One morning several years ago, The Wife got nailed by a hit and
run driver near Giffen School at Green and Rensellaer Streets.
I’d had breakfast all ready for her, and I was starting to wonder why she hadn’t
come back from her ride on the bike path down by the river. That’s
when the doorbell rang.
Albany police officer Glen Asher, who happens to
be son-in-law to the folks who live across the street from us,
stood at my door holding The Wife’s mangled bicycle. Before
I could say anything, he said “She’s OK. Her leg is
a little banged up. They’re
taking her up to Albany Med.”
When I found her sitting on an examining table at the emergency
room she started bawling on my shoulder. Her knee was hurting,
but she was over it in a week. Compared to some of the other people
I saw in that emergency room, including two grim parents holding a baby
that showed no visible signs of life... I tell you, she was just
fine.
She did manage to catch the plate number of the car that hit her.
But naturally, no surprise, the Albany Police bureaucracy had no
interest in tracking down the perpetrator. I guess it was her own
fault that she was riding a bicycle on the streets.
|
Claire Nolan Interacts With Another Bicyclist |
The accident may have been minor, but for two years she was afraid
to ride on City avenues. But eventually her sense of responsibility
made her venture out into the hostile streets to brave the suburbanite
SUVs.
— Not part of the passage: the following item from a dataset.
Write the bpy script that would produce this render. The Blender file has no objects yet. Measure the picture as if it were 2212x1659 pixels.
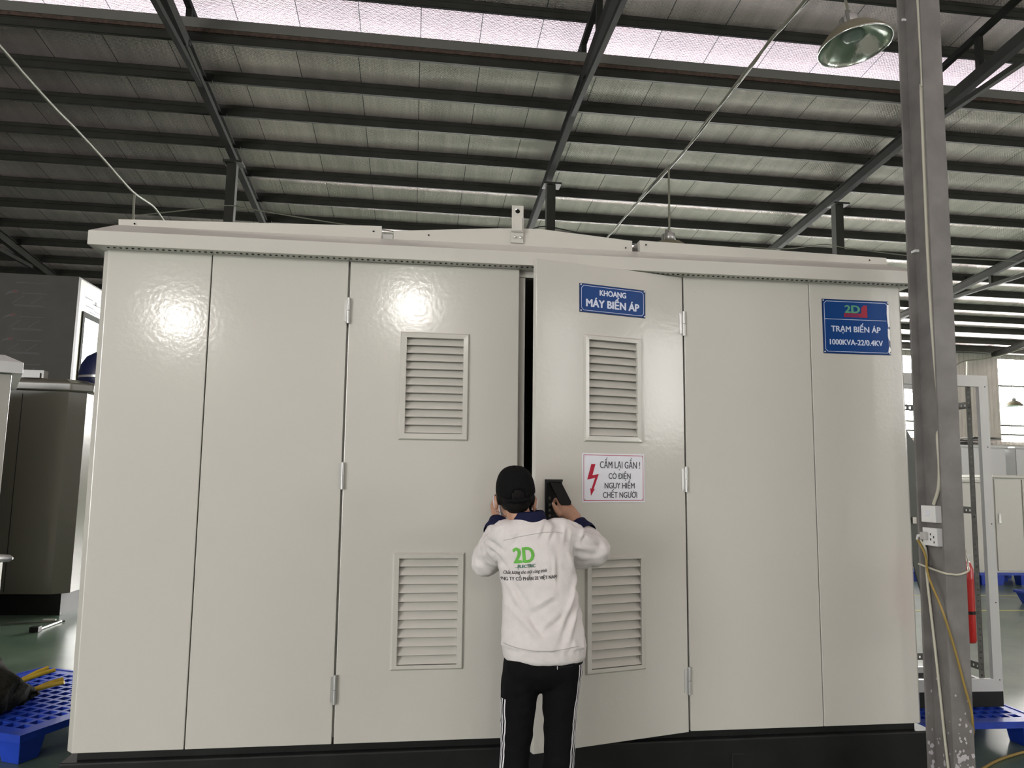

That, and a lot of peer pressure from her new found friends
at the Albany Bicycle Coalition (ABC,) particularly her bright
eyed friend Claire Nolan, who is willing to bicycle anywhere.
So here I was pedaling around town with The Wife. I have to admit
that it was an easy and quick way to get around. But of course,
this was a sunny Saturday. The real test would be how well I would
survive self-absorbed suburbanite traffic on a weekday in cold,
slippery rain. I’m not sure I want to risk my life fighting
for space on the crowded “rush hour” roadways.
It is for precisely that reason The Wife is demanding that the
current roadway projects in Albany incorporate bike lanes. It’s
a chicken and egg thing: which comes first, the bike lanes or the
bicyclists? From what I’m seeing, the demand for safe avenues
for bicycling is already there. Install the bike lanes, and people
who have never bicycled before will be out on the streets.
Why not? Imagine every major thoroughfare with bike lanes five
feet wide on either side of the street, separated by curbs, between
the sidewalk and parked cars. Washington, Western, Clinton, Morton/Holland,
Second Avenue, Hackett, Manning, New Scotland, all should be easily bikable.
And that’s just for starters.
Right now, The Wife is agitating for bike lanes to be incorporated
into the Delaware Avenue reconstruction plan. The space for the
lanes would come partly from narrowing the auto lanes slightly,
which would slow auto traffic. As far as I've heard, everyone along
Delaware wants slower traffic. The rest of the space for the bike
lanes would come by taking a few feet from the lawns on the north
side of the street. Most sidewalks would retain the same width.
On street auto parking would not be cut back.
I am delighted at how many people who live, work or travel on
or around Delaware are enthusiastic about her idea. Indeed, the
idea of bikable neighborhoods seems to have caught on all over
the City. I am continually astounded at how community activists
routinely include bikability in wish-lists for their own neighborhoods.
Of course, that view is not shared by our elected officials. Most
of our “representatives” want fast driving and parking
at any cost. Nor are bikable communities conceivable to planners
and consultants, who want to do hair-brained things like replace
intersections with deadly
roundabouts. These people understand
nothing other than suburbanization and sprawl. They are badly out
of touch with urban voters and taxpayers.
But what we want or don’t want may soon become secondary
to what we need. The price of gasoline has gone up sharply in the
last month, and despite attempts by government officials to deny
reality, analysts say it will continue to rise this summer. The
era of cheap gas is about to end.
This means that we are all going to have to learn how to get around
Albany more often without internal combustion engines. That is,
if we all don’t want to go broke. Ethanol can never be produced
in enough quantity to replace gasoline. Electric car technology
has been effectively suppressed for the near future. As for the
hype about hydrogen powered fuel cell cars, don't hold your breath.
So what are the alternatives to driving autos? Walking is pleasant
and healthy, but it sure is slow. Local busses are usually inconvenient,
and in most parts of Albany dismal or nonexistent. As for trains
and streetcars, we only have ghosts.
That leaves bicycles, which are cheap, easy and very flexible.
They can go almost anywhere at a moment’s notice. Anyone
in reasonable health can operate one. Indeed, operating a bike
is an excellent way to maintain reasonable health.
|
The Wife's Beloved Bike, Unmangled |
As gas prices rise, middle class suburbanites will start trickling
back into the City, raising Albany’s population. (Actually,
they've already begun.) These financially squeezed immigrants will
be looking for alternatives to spending money for gasoline. It
is not hard to see that demand will continue to steadily rise for
City streets that are safe for bicycling. Current planning initiatives
that do not include bicycle lanes will prove inadequate a few years
from now.
If Albany wants to prosper in the foreseeable future, then we
need to accommodate expanding bicycle traffic. This is the beginning
of the decline of the automobile, and the dawn of the age of bicycles.